Keep only the lines from the top of the listing through the one with "COL = scene.collection", and reproduce them unaltered.

DATA FOR THIS EXERCISE:
####################

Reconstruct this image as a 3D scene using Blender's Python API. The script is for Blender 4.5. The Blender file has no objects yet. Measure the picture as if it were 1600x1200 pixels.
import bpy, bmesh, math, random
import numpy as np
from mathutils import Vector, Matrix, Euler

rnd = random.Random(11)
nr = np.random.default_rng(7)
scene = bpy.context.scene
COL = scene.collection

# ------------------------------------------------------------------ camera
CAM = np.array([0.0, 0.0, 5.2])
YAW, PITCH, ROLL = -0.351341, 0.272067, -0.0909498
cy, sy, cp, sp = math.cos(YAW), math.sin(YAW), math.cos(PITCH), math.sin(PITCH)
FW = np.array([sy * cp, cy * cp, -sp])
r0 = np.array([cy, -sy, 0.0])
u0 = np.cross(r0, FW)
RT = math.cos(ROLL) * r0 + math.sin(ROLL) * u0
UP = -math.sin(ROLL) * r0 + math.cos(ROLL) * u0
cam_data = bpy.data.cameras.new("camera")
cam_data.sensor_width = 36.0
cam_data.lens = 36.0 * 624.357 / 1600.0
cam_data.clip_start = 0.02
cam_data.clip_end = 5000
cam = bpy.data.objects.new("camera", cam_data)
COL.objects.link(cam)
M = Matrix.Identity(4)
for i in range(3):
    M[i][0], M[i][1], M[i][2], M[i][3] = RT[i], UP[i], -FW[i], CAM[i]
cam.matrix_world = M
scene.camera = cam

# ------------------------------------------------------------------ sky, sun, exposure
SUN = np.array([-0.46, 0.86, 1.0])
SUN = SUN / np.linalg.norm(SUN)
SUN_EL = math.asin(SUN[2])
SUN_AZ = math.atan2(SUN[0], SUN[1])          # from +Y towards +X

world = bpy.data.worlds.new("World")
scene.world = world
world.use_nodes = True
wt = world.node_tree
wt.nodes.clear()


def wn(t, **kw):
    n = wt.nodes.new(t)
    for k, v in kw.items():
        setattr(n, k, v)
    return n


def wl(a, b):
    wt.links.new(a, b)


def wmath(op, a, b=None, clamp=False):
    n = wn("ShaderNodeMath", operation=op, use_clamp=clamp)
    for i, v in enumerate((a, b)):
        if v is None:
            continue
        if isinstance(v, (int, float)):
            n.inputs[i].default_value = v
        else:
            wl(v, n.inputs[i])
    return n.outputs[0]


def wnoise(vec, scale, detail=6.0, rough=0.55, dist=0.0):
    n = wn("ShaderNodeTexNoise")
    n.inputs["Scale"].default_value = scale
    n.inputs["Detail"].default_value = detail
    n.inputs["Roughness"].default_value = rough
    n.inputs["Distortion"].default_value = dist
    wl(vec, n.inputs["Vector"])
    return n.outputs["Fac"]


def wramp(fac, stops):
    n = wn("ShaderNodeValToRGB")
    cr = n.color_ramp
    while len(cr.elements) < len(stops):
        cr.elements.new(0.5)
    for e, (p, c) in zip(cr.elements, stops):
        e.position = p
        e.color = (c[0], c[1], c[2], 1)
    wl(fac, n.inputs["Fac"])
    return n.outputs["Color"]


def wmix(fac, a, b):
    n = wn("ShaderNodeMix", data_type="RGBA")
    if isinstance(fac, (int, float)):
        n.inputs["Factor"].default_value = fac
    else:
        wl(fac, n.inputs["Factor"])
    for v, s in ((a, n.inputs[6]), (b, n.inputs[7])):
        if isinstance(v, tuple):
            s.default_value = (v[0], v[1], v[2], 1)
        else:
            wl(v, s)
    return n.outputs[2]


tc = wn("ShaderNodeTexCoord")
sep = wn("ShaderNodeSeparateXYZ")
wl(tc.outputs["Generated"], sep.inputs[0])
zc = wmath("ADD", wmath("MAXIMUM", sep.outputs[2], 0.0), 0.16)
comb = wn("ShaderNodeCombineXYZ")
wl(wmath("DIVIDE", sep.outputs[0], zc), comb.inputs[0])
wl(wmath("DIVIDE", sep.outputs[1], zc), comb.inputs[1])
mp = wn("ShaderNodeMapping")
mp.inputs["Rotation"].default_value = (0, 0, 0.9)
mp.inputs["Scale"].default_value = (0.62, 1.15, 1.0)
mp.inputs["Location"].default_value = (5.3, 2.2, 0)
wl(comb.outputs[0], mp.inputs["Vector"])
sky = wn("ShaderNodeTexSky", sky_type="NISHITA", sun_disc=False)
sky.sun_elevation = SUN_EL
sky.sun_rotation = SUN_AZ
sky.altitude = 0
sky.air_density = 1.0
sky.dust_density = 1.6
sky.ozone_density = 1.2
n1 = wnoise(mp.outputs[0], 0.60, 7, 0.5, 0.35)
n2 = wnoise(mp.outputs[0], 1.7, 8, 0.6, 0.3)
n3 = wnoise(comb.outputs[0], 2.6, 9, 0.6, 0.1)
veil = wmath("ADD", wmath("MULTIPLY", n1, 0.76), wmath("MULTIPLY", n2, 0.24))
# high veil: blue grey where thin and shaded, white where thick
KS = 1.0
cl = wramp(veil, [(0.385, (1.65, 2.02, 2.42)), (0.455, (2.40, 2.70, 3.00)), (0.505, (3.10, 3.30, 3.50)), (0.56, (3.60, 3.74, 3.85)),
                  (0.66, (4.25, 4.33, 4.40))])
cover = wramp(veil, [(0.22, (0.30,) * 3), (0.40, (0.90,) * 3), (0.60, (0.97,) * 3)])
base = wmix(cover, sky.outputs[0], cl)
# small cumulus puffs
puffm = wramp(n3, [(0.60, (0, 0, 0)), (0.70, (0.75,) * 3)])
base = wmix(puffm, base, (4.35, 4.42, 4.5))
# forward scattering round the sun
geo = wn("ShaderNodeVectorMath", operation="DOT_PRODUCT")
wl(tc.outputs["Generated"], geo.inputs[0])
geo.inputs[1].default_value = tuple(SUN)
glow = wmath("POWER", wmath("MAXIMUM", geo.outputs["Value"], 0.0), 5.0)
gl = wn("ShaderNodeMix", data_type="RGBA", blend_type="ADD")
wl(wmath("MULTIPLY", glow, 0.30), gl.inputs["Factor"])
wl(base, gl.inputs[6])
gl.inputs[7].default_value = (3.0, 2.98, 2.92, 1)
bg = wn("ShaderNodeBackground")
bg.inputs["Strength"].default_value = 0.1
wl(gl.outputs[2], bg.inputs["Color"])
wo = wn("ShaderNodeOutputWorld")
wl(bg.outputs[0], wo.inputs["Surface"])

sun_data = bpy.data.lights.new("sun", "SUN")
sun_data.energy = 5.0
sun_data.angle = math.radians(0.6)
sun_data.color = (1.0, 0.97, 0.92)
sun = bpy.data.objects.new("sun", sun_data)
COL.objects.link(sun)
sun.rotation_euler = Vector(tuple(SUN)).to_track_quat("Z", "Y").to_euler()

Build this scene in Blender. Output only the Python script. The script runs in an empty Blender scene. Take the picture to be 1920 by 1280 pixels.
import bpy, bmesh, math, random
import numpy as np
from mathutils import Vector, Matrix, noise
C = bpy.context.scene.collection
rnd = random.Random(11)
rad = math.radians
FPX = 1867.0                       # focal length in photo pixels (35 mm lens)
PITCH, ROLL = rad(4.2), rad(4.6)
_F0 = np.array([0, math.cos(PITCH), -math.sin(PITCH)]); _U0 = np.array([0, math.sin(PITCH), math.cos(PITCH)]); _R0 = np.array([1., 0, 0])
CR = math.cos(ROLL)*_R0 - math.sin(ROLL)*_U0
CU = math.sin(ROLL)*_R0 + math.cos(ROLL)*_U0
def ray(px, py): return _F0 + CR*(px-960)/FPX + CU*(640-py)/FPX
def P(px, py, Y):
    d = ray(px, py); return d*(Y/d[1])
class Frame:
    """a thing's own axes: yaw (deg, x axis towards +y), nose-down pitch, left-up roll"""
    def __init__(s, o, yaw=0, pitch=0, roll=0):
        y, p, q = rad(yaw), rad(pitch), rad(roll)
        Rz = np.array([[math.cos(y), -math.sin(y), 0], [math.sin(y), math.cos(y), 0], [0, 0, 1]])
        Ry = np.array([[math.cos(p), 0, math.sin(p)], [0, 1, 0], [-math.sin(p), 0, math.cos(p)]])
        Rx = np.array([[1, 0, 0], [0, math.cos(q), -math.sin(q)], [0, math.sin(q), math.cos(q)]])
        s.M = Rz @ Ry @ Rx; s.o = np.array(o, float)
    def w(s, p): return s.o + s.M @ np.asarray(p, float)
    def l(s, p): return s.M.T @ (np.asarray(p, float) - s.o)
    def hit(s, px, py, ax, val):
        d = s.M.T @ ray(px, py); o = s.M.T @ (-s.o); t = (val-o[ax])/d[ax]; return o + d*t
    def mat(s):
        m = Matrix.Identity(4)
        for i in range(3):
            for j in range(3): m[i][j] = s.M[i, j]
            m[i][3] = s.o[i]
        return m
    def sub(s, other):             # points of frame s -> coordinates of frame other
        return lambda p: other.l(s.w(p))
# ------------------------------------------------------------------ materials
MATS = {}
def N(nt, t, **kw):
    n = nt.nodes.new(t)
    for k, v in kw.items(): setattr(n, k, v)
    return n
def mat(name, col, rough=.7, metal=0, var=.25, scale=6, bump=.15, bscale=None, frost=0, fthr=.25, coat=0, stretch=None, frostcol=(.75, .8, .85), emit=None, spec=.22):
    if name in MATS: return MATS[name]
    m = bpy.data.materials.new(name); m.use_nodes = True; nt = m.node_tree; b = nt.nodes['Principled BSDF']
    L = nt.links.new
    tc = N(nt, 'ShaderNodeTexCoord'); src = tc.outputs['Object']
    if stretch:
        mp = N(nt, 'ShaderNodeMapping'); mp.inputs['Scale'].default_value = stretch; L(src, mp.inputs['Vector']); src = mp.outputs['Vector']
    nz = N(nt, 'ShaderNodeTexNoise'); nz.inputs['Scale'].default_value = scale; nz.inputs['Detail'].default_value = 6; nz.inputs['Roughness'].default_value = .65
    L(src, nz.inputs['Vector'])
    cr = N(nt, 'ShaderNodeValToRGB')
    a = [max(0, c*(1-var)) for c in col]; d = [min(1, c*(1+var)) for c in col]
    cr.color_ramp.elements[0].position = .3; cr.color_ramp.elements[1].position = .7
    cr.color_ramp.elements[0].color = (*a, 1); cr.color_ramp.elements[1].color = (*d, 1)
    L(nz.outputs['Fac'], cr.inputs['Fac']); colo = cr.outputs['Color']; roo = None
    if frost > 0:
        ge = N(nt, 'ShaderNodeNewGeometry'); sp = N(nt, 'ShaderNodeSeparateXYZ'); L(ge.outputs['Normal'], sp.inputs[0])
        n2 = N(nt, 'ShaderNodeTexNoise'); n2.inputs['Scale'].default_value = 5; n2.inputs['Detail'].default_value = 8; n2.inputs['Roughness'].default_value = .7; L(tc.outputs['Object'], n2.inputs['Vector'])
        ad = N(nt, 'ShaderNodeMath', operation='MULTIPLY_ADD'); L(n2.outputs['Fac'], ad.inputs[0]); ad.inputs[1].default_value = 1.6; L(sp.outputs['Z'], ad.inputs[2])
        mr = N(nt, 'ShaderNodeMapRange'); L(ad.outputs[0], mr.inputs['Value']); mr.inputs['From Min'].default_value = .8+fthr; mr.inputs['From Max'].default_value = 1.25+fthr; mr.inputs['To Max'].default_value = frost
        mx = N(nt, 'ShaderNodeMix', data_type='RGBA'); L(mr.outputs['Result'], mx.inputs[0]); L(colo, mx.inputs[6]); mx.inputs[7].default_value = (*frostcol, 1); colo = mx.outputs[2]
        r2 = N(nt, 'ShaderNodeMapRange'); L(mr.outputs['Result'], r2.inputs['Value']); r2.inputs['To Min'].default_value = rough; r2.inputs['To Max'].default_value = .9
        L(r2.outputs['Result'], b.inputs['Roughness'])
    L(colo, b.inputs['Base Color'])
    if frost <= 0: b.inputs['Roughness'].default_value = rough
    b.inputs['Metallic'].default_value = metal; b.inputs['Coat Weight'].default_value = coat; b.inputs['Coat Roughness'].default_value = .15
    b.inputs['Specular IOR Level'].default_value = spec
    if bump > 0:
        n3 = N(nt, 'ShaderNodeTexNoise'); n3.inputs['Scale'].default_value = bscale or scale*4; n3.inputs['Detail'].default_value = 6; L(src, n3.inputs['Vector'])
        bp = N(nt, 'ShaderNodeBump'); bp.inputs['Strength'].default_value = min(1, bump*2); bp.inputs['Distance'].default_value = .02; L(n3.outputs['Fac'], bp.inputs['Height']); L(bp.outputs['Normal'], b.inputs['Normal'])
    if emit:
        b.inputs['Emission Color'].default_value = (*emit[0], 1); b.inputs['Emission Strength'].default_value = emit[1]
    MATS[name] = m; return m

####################

EXERCISE ANSWER:
Reconstruct this image as a 3D scene using Blender's Python API. The script is for Blender 4.5. The Blender file has no objects yet. Measure the picture as if it were 1600x1200 pixels.
import bpy, bmesh, math, random
import numpy as np
from mathutils import Vector, Matrix, Euler

rnd = random.Random(11)
nr = np.random.default_rng(7)
scene = bpy.context.scene
COL = scene.collection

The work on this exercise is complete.